» **Instructions to follow**:
In the listing below, find the line with "d = CH*F/(py-HY);", then repeat exactly every line from the top through that one.

+--

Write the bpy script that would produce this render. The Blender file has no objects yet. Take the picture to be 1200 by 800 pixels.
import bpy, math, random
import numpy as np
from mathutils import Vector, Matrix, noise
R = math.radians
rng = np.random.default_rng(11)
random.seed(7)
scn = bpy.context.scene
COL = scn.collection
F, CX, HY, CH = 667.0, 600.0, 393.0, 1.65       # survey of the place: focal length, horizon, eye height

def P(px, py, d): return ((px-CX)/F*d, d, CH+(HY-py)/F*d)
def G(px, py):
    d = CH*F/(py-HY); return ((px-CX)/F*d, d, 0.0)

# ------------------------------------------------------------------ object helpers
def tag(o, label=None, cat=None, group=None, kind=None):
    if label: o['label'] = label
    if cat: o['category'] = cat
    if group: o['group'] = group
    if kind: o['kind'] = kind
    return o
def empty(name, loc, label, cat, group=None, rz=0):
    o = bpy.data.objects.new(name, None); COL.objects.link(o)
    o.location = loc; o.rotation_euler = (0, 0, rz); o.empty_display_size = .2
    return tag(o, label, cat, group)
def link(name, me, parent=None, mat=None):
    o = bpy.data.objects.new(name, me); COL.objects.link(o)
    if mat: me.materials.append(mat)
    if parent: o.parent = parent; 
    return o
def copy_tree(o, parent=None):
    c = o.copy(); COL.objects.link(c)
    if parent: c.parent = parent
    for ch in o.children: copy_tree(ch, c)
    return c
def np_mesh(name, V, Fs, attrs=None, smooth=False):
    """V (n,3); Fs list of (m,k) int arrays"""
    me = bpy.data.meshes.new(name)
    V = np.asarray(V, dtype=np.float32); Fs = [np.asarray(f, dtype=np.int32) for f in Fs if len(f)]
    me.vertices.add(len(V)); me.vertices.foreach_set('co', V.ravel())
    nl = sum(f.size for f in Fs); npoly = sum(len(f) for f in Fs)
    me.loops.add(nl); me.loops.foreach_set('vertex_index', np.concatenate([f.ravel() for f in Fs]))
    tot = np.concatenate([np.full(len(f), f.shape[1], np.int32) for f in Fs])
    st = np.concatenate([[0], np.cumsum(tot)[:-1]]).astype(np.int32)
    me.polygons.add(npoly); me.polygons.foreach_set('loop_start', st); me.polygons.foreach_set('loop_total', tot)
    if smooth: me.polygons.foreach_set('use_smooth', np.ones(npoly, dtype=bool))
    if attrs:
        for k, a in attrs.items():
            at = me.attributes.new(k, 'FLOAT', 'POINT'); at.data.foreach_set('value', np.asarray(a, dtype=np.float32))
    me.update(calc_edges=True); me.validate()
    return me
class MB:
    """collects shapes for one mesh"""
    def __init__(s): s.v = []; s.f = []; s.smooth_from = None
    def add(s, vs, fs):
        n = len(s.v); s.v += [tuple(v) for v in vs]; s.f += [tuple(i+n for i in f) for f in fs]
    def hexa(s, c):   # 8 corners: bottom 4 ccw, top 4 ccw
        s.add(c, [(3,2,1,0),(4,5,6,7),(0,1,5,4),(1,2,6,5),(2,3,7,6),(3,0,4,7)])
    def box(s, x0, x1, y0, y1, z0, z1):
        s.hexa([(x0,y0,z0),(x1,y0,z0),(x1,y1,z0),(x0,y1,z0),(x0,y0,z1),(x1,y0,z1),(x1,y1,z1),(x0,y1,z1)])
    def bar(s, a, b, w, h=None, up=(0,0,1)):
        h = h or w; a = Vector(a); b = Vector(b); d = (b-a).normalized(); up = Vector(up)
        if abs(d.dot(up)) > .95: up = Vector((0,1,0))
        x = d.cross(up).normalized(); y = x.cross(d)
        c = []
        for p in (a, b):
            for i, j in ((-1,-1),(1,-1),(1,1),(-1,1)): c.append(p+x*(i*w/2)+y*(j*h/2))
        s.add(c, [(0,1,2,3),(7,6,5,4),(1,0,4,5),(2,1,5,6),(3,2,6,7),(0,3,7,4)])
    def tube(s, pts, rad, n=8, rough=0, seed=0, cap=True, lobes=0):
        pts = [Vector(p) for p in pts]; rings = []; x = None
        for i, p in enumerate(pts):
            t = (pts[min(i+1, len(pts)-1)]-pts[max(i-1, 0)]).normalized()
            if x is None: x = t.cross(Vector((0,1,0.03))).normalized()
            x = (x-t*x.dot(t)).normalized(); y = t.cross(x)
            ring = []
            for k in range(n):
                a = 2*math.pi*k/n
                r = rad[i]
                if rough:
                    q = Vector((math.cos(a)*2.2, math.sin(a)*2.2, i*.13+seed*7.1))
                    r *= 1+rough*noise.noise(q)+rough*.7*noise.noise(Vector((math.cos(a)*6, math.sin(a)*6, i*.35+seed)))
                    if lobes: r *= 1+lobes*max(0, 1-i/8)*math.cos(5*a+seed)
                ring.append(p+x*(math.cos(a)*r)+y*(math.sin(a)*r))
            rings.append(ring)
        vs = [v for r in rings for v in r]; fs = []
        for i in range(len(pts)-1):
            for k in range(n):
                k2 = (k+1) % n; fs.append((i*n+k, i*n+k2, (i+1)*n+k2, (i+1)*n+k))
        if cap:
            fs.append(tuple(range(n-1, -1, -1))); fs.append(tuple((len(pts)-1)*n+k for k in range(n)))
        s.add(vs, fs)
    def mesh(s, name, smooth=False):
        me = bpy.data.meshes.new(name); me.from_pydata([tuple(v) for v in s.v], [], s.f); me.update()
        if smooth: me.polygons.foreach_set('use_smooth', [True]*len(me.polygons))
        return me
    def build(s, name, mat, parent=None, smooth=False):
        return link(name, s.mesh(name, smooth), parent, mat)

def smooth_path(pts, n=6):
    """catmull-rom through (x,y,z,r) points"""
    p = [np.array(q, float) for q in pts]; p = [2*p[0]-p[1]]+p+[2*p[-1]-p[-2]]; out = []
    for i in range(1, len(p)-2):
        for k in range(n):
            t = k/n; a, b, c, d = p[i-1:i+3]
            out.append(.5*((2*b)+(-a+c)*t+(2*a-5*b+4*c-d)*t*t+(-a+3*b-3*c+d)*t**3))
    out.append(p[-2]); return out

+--

» **The reply**:
Write the bpy script that would produce this render. The Blender file has no objects yet. Take the picture to be 1200 by 800 pixels.
import bpy, math, random
import numpy as np
from mathutils import Vector, Matrix, noise
R = math.radians
rng = np.random.default_rng(11)
random.seed(7)
scn = bpy.context.scene
COL = scn.collection
F, CX, HY, CH = 667.0, 600.0, 393.0, 1.65       # survey of the place: focal length, horizon, eye height

def P(px, py, d): return ((px-CX)/F*d, d, CH+(HY-py)/F*d)
def G(px, py):
    d = CH*F/(py-HY); return ((px-CX)/F*d, d, 0.0)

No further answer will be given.